- [EXERCISE REQUIREMENTS] Output exactly the lines between the line that contains "(0.134, 0.187, 0.115)])" and the last line of the material, counting both.
○ ○ ○ ○ ○ ○ ○
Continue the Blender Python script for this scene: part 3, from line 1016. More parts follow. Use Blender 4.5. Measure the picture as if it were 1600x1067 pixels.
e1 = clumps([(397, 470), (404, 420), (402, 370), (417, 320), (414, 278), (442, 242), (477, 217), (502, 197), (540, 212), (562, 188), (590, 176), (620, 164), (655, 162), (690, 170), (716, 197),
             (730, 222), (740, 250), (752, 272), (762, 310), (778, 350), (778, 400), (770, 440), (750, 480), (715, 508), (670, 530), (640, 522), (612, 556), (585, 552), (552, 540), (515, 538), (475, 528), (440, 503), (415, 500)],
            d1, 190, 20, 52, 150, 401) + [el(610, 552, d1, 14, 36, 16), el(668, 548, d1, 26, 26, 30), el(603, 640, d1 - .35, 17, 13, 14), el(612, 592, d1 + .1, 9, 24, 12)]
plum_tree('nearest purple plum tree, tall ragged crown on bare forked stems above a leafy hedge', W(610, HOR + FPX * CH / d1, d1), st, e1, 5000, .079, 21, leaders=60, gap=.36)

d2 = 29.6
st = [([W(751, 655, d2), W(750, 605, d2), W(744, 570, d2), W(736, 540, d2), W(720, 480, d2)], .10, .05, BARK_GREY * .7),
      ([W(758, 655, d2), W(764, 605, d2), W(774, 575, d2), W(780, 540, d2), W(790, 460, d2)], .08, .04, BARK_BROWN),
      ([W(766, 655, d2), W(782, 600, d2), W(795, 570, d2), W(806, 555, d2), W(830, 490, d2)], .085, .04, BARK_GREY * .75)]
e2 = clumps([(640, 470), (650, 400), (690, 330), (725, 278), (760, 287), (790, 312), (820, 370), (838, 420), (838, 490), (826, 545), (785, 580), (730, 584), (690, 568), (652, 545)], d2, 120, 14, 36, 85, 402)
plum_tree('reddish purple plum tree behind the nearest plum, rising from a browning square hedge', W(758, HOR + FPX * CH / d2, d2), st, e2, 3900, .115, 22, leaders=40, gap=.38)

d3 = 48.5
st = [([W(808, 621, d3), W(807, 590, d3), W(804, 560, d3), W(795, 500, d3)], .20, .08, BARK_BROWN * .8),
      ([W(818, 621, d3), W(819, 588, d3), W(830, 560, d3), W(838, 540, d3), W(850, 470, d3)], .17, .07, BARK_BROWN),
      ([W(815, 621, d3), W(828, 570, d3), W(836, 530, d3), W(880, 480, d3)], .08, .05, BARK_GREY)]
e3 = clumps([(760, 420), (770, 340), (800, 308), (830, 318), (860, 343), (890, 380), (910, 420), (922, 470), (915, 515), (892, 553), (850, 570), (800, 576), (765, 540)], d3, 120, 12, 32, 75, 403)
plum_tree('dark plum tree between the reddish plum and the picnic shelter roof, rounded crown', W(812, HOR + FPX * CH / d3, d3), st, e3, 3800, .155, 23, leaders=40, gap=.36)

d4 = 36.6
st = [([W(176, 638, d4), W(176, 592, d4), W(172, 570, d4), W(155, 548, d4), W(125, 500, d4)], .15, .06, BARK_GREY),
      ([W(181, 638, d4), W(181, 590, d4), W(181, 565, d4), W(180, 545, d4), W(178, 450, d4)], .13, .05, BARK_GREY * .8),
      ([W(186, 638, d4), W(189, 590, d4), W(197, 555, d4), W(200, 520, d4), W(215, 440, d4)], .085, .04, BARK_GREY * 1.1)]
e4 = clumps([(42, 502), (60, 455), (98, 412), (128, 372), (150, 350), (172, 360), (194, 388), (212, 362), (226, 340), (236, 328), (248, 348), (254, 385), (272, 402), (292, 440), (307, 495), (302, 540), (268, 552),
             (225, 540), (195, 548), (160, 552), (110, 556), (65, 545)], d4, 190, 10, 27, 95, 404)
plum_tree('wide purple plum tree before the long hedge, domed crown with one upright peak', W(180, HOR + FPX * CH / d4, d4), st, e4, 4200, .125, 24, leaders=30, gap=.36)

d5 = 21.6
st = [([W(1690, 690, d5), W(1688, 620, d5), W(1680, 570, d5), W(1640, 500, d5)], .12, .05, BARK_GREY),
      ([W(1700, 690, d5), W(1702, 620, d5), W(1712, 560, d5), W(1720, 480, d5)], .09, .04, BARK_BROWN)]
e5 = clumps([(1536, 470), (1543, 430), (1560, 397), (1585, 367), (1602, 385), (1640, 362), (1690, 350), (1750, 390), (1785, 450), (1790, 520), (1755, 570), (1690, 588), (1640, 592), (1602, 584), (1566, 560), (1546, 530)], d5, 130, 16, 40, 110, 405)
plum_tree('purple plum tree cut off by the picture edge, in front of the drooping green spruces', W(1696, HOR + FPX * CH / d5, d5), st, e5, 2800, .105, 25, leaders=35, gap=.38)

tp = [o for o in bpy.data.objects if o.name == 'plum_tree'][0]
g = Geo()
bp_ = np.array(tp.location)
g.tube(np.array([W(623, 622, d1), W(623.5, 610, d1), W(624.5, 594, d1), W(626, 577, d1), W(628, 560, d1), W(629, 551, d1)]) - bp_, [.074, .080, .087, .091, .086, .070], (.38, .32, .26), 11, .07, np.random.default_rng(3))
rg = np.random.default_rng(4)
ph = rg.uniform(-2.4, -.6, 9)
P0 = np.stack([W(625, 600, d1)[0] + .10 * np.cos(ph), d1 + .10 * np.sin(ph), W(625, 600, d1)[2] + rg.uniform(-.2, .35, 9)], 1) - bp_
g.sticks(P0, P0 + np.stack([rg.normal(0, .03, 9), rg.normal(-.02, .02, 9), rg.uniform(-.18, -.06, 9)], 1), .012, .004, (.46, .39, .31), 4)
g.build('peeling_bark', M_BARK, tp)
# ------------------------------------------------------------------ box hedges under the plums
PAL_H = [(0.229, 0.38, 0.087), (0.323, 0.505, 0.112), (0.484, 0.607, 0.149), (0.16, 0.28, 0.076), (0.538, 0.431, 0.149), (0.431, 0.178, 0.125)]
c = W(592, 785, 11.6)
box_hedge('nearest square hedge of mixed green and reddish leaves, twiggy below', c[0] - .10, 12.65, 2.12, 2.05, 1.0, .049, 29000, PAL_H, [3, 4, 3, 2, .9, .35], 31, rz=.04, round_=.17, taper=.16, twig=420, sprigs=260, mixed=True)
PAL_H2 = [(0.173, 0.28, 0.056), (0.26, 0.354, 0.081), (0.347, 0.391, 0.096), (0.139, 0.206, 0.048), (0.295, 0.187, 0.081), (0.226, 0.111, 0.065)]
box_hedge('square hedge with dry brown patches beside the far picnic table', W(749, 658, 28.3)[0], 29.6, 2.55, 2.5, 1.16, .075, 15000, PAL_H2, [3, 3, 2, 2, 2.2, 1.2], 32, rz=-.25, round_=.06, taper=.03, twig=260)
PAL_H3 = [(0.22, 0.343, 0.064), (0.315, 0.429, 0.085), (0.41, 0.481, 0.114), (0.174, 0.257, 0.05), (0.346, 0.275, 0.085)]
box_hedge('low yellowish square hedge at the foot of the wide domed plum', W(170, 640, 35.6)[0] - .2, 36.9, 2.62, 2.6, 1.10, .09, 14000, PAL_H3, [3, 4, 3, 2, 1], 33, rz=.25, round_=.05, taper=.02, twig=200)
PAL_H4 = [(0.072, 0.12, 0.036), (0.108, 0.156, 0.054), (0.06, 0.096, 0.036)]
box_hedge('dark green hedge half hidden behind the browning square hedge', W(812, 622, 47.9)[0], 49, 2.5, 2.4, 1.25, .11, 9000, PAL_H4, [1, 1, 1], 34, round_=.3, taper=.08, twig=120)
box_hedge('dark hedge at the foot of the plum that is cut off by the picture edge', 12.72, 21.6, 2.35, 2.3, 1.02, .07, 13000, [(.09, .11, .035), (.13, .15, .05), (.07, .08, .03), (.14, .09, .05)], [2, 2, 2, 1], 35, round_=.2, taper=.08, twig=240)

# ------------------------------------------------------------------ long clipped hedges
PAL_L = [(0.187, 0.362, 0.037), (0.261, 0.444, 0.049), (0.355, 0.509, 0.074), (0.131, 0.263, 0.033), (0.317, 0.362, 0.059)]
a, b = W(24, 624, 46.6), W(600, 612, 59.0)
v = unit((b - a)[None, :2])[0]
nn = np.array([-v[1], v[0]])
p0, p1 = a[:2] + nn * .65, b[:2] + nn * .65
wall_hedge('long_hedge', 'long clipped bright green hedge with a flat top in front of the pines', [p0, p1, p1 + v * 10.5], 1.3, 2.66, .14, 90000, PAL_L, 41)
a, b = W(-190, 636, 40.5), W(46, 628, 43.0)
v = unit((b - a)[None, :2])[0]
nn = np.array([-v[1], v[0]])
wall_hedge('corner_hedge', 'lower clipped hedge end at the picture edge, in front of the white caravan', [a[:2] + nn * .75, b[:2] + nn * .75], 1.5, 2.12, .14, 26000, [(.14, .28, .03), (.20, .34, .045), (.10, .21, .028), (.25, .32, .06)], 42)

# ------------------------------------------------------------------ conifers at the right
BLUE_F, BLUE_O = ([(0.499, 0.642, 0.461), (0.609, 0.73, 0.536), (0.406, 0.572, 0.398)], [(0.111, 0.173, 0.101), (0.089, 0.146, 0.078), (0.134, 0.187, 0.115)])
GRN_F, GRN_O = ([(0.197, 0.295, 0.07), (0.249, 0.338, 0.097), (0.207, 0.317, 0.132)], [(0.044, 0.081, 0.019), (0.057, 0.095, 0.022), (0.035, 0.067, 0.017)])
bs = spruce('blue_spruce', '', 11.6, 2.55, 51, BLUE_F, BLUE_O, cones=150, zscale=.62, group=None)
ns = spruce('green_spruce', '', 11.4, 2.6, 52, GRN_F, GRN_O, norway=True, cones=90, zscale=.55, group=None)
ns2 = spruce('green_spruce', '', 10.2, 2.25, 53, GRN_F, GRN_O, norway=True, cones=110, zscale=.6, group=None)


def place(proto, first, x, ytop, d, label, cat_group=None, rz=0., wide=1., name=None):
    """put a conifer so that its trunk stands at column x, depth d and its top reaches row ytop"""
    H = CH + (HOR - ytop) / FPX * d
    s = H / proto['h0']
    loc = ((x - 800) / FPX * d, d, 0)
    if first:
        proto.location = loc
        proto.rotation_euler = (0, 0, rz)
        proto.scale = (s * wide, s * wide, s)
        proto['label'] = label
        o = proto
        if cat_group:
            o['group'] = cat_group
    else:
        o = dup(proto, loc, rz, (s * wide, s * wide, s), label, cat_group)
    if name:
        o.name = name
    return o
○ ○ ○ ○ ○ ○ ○
- [EXERCISE SOLUTION]
BLUE_F, BLUE_O = ([(0.499, 0.642, 0.461), (0.609, 0.73, 0.536), (0.406, 0.572, 0.398)], [(0.111, 0.173, 0.101), (0.089, 0.146, 0.078), (0.134, 0.187, 0.115)])
GRN_F, GRN_O = ([(0.197, 0.295, 0.07), (0.249, 0.338, 0.097), (0.207, 0.317, 0.132)], [(0.044, 0.081, 0.019), (0.057, 0.095, 0.022), (0.035, 0.067, 0.017)])
bs = spruce('blue_spruce', '', 11.6, 2.55, 51, BLUE_F, BLUE_O, cones=150, zscale=.62, group=None)
ns = spruce('green_spruce', '', 11.4, 2.6, 52, GRN_F, GRN_O, norway=True, cones=90, zscale=.55, group=None)
ns2 = spruce('green_spruce', '', 10.2, 2.25, 53, GRN_F, GRN_O, norway=True, cones=110, zscale=.6, group=None)


def place(proto, first, x, ytop, d, label, cat_group=None, rz=0., wide=1., name=None):
    """put a conifer so that its trunk stands at column x, depth d and its top reaches row ytop"""
    H = CH + (HOR - ytop) / FPX * d
    s = H / proto['h0']
    loc = ((x - 800) / FPX * d, d, 0)
    if first:
        proto.location = loc
        proto.rotation_euler = (0, 0, rz)
        proto.scale = (s * wide, s * wide, s)
        proto['label'] = label
        o = proto
        if cat_group:
            o['group'] = cat_group
    else:
        o = dup(proto, loc, rz, (s * wide, s * wide, s), label, cat_group)
    if name:
        o.name = name
    return o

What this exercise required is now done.